- Given data
begin

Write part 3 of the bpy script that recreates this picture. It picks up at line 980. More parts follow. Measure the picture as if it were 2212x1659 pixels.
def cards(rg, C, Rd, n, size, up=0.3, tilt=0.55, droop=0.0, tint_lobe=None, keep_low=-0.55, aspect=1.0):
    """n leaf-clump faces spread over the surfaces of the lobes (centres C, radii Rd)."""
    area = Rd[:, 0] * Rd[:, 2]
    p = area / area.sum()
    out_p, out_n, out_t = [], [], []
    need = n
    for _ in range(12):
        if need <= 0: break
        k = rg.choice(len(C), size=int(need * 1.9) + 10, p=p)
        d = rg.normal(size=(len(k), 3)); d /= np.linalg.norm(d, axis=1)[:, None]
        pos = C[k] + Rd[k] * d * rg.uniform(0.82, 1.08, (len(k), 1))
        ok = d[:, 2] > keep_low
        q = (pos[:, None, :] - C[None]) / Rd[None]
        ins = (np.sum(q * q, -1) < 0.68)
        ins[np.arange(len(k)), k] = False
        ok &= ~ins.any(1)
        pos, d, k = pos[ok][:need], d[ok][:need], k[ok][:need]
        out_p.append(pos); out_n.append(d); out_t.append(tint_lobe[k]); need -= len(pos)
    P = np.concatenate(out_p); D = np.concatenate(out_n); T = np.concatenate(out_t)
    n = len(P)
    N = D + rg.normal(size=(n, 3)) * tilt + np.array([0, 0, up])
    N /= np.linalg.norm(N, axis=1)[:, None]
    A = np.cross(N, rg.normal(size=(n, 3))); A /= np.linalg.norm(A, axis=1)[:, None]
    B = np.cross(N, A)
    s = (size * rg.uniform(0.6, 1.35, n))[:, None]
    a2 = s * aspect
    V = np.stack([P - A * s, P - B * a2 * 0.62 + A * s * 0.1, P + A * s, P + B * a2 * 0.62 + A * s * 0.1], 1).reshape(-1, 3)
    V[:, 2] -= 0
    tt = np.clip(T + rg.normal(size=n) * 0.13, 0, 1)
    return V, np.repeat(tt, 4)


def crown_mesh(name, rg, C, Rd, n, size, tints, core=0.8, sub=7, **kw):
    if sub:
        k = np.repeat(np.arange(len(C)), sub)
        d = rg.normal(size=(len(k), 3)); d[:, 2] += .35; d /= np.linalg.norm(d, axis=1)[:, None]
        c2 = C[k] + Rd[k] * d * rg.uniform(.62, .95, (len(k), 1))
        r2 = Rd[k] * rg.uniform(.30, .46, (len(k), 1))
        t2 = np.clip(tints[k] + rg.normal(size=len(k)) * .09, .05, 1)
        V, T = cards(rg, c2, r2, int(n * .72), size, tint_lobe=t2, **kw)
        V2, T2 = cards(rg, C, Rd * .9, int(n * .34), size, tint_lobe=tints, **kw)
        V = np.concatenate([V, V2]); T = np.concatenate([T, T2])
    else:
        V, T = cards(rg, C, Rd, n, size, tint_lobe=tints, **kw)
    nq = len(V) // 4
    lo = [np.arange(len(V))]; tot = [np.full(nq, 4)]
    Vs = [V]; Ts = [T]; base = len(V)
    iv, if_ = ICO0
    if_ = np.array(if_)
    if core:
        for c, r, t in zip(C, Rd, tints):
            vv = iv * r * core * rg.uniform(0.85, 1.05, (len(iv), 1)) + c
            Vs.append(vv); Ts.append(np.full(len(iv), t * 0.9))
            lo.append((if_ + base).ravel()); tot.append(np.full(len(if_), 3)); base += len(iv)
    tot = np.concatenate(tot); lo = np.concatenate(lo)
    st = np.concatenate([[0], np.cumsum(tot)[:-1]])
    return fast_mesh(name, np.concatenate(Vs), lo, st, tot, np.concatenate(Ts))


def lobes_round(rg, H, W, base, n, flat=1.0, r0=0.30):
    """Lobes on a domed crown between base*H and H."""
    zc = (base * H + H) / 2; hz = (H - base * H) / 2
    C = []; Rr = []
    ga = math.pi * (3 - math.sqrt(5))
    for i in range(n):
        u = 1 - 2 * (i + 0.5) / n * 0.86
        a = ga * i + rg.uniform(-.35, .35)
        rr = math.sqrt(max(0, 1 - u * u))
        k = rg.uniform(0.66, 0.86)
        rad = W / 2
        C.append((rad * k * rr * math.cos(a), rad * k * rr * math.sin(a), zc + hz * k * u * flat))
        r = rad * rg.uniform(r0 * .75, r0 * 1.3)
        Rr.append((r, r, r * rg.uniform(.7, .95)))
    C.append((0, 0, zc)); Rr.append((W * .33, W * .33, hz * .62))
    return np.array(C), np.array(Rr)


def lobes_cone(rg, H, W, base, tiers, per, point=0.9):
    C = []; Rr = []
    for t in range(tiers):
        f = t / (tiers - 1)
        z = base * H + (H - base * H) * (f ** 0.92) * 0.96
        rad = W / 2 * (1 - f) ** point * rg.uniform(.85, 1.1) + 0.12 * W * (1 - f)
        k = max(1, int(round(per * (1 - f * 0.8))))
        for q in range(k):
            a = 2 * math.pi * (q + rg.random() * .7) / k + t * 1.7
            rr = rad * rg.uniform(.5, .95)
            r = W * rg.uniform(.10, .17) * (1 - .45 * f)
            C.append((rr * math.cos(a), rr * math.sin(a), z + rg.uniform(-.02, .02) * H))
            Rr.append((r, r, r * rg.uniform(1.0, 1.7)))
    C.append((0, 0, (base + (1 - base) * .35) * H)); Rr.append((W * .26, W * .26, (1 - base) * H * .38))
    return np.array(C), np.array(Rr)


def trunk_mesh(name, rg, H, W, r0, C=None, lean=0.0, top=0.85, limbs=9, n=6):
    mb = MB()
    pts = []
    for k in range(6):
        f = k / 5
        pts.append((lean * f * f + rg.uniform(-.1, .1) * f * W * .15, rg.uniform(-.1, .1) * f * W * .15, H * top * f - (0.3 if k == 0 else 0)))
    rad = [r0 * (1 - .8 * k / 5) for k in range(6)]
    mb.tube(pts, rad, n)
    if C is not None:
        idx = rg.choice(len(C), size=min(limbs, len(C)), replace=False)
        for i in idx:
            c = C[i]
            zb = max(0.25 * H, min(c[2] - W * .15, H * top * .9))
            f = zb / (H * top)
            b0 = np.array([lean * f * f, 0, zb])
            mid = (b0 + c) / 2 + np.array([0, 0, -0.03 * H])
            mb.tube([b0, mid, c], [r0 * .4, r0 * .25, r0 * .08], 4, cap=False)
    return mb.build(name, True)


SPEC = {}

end

- Brief
Please write out exactly the lines from the start of the data through the line that contains "return V, np.repeat(tt, 4)", both ends included, and nothing else.

- Exercise result
Write part 3 of the bpy script that recreates this picture. It picks up at line 980. More parts follow. Measure the picture as if it were 2212x1659 pixels.
def cards(rg, C, Rd, n, size, up=0.3, tilt=0.55, droop=0.0, tint_lobe=None, keep_low=-0.55, aspect=1.0):
    """n leaf-clump faces spread over the surfaces of the lobes (centres C, radii Rd)."""
    area = Rd[:, 0] * Rd[:, 2]
    p = area / area.sum()
    out_p, out_n, out_t = [], [], []
    need = n
    for _ in range(12):
        if need <= 0: break
        k = rg.choice(len(C), size=int(need * 1.9) + 10, p=p)
        d = rg.normal(size=(len(k), 3)); d /= np.linalg.norm(d, axis=1)[:, None]
        pos = C[k] + Rd[k] * d * rg.uniform(0.82, 1.08, (len(k), 1))
        ok = d[:, 2] > keep_low
        q = (pos[:, None, :] - C[None]) / Rd[None]
        ins = (np.sum(q * q, -1) < 0.68)
        ins[np.arange(len(k)), k] = False
        ok &= ~ins.any(1)
        pos, d, k = pos[ok][:need], d[ok][:need], k[ok][:need]
        out_p.append(pos); out_n.append(d); out_t.append(tint_lobe[k]); need -= len(pos)
    P = np.concatenate(out_p); D = np.concatenate(out_n); T = np.concatenate(out_t)
    n = len(P)
    N = D + rg.normal(size=(n, 3)) * tilt + np.array([0, 0, up])
    N /= np.linalg.norm(N, axis=1)[:, None]
    A = np.cross(N, rg.normal(size=(n, 3))); A /= np.linalg.norm(A, axis=1)[:, None]
    B = np.cross(N, A)
    s = (size * rg.uniform(0.6, 1.35, n))[:, None]
    a2 = s * aspect
    V = np.stack([P - A * s, P - B * a2 * 0.62 + A * s * 0.1, P + A * s, P + B * a2 * 0.62 + A * s * 0.1], 1).reshape(-1, 3)
    V[:, 2] -= 0
    tt = np.clip(T + rg.normal(size=n) * 0.13, 0, 1)
    return V, np.repeat(tt, 4)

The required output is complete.